Friday, June 21, 2019

Birthday Review: Two Short Novels from Ian McEwan

Ian McEwan turns 71 today. Last year on this date I posted my look at his most famous novel, Atonement. Today, how about some short looks at a couple of very short novels.

Amsterdam, by Ian McEwan

Ian McEwan won the Booker Prize in 1998 for Amsterdam. This is a very short novel (barely over 40,000 words) about two men, a successful composer and a successful newspaper editor, close friends, who were both lovers of the same woman. The book opens with this woman's funeral, then follows the newspaper editor as the woman's husband offers some salacious pictures of a high-ranking minister for publication. The composer is working on a commission for "The Millennium Symphony". He and the editor have a row about the propriety of publishing the pictures, then, feeling morally superior, the composer heads to the Lake Country to find "inspiration" to finish his symphony. There he, in a cowardly fashion, fails to intervene when he witnesses a woman accosted by a man. The moral failings of both men lead to professional disaster, which each blames on the other ... leading finally to a clever and vicious twist ending.  This is well done, sleek, blackly funny, but all that said it's rather slight. I like what I've read by McEwan (an early story, "Solid Geometry", which appeared in Fantastic in the mid-'70s, and an early, scary, novel, The Cement Garden). [Later I came to read Atonement and other novels.] And I liked Amsterdam. But I wouldn't have thought it measured up to a Booker. I will say that his previous novel, Enduring Love, looks based on reviews to be more substantial, and I seem to recall that it was a near scandal when it didn't win: perhaps the win for Amsterdam was a make good.

On Chesil Beach, by Ian McEwan

Ian McEwan is one of the best writers of our time. I am a particular fan of his novel Atonement, a remarkable look at the destructive effect of a small, only mildly malicious, act by a teenaged girl. As I have mentioned before I discovered him in of all places Ted White's Fantastic, back in 1975 or so, with the story "Solid Geometry", a very fine creepy piece.

His new novel is very short -- novella length at something on the order of 38,000 words. It is nominally the story of one night -- the wedding night of a young British couple in 1962. (Critically, as Christopher Hitchens points out, a year before "sexual intercourse began", in the famous words of Philip Larkin.) Of course the story really extends backward -- to the childhoods of the two, and to their courtship -- and forward, to tell quickly how their lives worked out.

The trouble is, they are both virgins. Edward, the man, is terribly concerned that his inexperience will lead to an embarrassing failure to perform -- or, perhaps, rather too rapid a performance. Florence's problems are more severe -- she is terribly afraid of sex, and she really does not want to have sex at all. Ever. (There is a brief hint -- which I may be exaggerating, but Hitchens' review (in the new Atlantic) suggests he detected such a hint as well -- that she may have been abused -- or at least sexually frightened -- by her father.) It is not that Florence does not love Edward -- she does, quite sincerely. And she is not purely a mouse -- she is a very accomplished violinist, and the forceful leader of a promising string quartet. Edward quite sincerely loves Florence, and is consumed with desire for her. He took a first in History and hopes to write short popular historical books.

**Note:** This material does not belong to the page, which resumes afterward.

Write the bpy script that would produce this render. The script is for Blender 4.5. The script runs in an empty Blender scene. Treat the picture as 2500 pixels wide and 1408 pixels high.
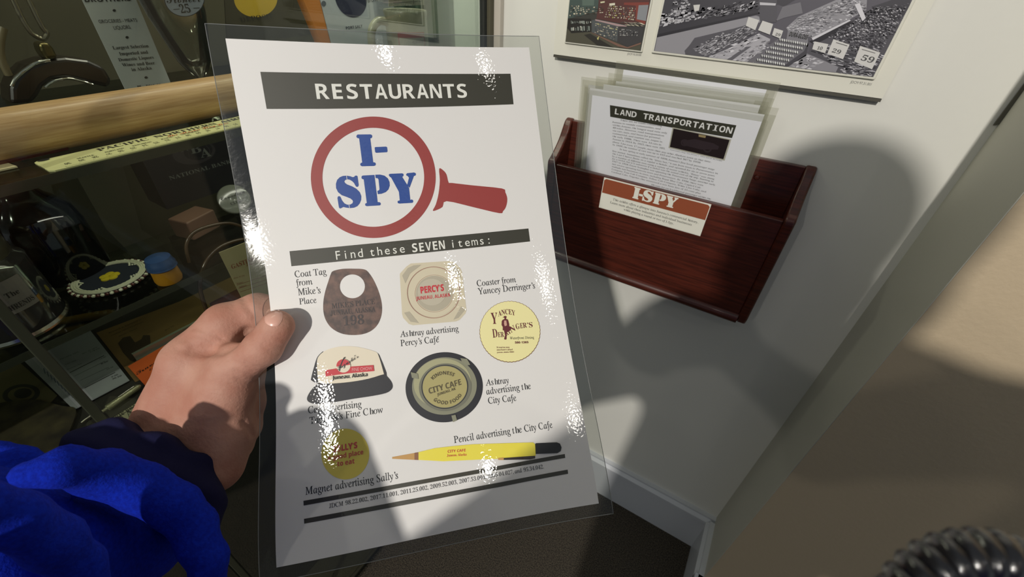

Their real problem, however (beyond Florence's evident psychological hangup, whatever its origin), is that they are culturally unable to talk about sex, or about their desires, fears, experiences or lack thereof -- anything at all. Mind you this is still a problem for people, but not to anything like the degree it was in 1962 (perhaps, though I am not sure, especially in England.) Class is also an issue -- Edward is of a slightly (though not terribly) lower class than Florence, and in particular his family has much less money. And so the novel turns on an eventually disastrous experience, and the small-t tragic results not just of that experience but of their dual failure to work through it by even the simplest of words.

It is very fine stuff, if quite small scale -- minor, surely, but well worth having. It was made into a movie, starring Saoirse Ronan and Billy Howle, in 2017.